Does anyone know if there is a translation out there is French or Spanish?

nathaniel drake carlson said...

I've been trying to dig up an email for Edward Oakes as I thought he might be the best one to address the Balthasar question. Maybe it's already addressed somewhere (like in the Cambridge collection for instance). It is hard to believe that Agamben would be the first to recognize this. Still, I'm not sure how monumentally important it is. Clearly he thinks it must be as that comment about "all theologians" suggests. But, leaving aside for the moment whether that's entirely true, I'm not sure that Balthasar's project can or should be reduced down to one defined by confinement. My general response to Agamben's objection would be that Balathasar is quite cognizant of the implications of the political use of glory but that his assessment of the aesthetic incorporates the political. That it goes beyond the explicit if you see what I mean. Isn't that the whole point of Balthasar's project? To ground glory in a contextual extension of the site specific? Some would argue (i.e. me) that the aesthetic determines the political.

Mykel G. Larson said...

Where is Smith's "Invisible Hand?" Is that even integrated into this model? Invisible Hand = God's Hand?
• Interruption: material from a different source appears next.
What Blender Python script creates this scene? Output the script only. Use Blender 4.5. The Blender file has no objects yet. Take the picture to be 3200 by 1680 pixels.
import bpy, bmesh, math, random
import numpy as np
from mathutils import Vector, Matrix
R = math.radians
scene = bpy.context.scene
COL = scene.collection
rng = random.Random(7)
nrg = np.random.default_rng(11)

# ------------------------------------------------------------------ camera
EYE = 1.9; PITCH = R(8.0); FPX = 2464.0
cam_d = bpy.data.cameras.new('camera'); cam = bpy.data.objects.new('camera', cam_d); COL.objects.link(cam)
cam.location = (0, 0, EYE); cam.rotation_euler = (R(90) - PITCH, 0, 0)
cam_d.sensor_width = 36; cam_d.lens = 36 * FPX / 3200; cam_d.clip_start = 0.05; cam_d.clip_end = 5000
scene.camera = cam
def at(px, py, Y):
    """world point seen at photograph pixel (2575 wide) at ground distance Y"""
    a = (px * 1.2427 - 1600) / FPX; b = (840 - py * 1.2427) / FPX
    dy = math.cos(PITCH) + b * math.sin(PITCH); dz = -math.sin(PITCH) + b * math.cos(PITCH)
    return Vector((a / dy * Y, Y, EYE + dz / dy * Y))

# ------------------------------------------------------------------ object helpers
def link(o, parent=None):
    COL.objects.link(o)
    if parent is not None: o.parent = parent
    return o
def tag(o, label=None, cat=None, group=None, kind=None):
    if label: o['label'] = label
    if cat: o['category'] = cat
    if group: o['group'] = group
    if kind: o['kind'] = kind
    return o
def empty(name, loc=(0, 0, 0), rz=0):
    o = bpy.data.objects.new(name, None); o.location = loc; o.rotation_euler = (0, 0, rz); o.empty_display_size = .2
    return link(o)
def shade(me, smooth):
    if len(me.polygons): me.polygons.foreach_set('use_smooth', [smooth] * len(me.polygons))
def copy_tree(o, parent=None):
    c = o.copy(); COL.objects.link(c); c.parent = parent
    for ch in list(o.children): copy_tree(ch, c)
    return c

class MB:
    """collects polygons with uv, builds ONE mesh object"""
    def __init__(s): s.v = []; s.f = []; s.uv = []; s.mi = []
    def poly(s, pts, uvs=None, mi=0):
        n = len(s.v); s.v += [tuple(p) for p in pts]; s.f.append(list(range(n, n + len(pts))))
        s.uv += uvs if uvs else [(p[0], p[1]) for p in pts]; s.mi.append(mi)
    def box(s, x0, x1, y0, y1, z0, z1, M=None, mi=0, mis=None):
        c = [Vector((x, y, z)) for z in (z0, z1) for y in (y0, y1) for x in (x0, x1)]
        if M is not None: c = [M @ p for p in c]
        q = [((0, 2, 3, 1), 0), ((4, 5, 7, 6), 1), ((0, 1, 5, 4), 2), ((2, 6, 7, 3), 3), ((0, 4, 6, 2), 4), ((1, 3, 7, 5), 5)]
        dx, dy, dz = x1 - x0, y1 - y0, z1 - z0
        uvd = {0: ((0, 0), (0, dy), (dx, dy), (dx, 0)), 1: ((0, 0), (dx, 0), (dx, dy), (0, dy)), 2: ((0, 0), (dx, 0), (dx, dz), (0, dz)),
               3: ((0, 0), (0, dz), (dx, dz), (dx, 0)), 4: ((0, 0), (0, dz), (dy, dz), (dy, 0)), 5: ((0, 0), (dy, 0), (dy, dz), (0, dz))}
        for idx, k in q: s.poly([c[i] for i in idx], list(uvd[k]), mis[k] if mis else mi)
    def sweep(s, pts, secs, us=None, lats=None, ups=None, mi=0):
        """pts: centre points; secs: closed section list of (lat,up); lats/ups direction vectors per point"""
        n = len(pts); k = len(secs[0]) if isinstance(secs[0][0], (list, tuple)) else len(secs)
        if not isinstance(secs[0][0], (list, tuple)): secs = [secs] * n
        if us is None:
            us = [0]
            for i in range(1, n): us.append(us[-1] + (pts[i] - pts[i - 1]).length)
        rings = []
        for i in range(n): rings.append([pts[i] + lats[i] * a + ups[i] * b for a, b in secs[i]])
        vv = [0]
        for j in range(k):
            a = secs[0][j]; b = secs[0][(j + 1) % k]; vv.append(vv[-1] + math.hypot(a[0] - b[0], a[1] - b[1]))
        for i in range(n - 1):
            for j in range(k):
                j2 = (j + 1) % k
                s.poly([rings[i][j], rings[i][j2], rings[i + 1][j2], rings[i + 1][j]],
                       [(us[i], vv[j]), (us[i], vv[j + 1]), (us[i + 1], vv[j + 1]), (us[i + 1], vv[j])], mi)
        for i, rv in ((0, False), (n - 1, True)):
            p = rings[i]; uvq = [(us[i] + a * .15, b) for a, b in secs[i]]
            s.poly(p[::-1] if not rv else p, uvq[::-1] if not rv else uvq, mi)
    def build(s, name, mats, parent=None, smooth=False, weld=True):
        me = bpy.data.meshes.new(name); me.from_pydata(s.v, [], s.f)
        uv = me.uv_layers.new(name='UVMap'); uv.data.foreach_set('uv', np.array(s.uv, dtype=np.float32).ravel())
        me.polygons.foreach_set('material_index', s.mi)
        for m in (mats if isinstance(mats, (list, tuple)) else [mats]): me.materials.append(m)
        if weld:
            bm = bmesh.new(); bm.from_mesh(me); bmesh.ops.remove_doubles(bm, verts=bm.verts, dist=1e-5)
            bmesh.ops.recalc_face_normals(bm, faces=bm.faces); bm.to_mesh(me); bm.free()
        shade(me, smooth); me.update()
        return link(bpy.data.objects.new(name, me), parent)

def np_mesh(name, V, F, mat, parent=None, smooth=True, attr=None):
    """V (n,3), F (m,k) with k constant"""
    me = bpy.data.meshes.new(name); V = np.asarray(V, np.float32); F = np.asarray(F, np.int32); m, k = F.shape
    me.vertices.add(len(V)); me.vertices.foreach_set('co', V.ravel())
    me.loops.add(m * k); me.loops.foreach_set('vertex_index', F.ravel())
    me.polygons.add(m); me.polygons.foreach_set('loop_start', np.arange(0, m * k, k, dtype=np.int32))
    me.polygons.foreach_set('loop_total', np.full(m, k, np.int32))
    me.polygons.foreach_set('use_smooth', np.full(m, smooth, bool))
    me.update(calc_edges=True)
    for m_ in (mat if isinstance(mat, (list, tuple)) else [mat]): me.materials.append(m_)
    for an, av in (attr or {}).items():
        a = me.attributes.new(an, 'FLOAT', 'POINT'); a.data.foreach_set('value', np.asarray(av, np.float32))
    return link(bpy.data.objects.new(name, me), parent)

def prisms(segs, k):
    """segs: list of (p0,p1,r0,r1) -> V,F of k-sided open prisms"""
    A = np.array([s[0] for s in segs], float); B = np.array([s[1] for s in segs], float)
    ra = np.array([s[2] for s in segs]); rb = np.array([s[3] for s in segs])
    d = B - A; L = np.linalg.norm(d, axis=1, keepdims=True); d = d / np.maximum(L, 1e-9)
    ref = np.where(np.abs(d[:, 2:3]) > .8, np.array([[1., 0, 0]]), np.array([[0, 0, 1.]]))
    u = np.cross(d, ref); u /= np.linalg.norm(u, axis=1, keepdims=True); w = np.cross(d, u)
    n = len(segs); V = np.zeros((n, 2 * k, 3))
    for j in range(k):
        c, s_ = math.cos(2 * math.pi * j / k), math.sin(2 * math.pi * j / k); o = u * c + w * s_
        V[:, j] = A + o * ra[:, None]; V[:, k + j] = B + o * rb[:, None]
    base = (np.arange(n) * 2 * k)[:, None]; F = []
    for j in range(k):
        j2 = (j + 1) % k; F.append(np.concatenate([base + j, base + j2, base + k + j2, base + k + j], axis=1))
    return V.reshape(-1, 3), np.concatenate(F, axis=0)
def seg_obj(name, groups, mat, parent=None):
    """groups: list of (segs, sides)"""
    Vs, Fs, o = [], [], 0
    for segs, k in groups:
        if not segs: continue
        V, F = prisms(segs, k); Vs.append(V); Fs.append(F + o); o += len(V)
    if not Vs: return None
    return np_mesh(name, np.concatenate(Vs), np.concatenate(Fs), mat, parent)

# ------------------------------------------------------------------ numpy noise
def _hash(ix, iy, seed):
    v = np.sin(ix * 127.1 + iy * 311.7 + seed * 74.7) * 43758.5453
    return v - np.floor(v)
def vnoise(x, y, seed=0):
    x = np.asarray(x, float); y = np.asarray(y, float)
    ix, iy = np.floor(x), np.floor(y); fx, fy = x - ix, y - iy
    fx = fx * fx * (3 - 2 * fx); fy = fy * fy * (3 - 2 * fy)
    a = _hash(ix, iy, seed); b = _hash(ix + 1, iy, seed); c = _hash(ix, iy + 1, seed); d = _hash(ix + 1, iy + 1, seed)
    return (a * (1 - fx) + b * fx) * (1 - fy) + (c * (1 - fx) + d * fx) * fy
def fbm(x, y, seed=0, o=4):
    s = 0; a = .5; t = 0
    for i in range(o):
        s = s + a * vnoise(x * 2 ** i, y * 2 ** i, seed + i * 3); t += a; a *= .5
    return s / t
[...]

Oh, the possibilities. Be careful, though. Someone will conjure up a manuscript.

*chuckles*

Interesting stuff, for sure. Divine Economy??? Wow. Just. Wow.

Tony said...

Agamben loves the either/or reductionist way of doing theology, something that seems to appeal to some people. A gross misunderstanding of what Balthasar was about in the Theological Aesthetics and an inability it seems to see that the Aesthetics was a prelude to the Dramatics. That Balthasar never consciously wrote a political theology is par for the course, but that he was ignorant of the political ramifications of "doxa" is a super simplification that beggars the mind. O'Hanlon's book on Balthasar note the resources for a political and social theology in the works of Balthasar, and he notes Balthasar's caveat to all political theologies: they often are reductionist. It is in the area of the political that Balthasar is deeply Barthian!!!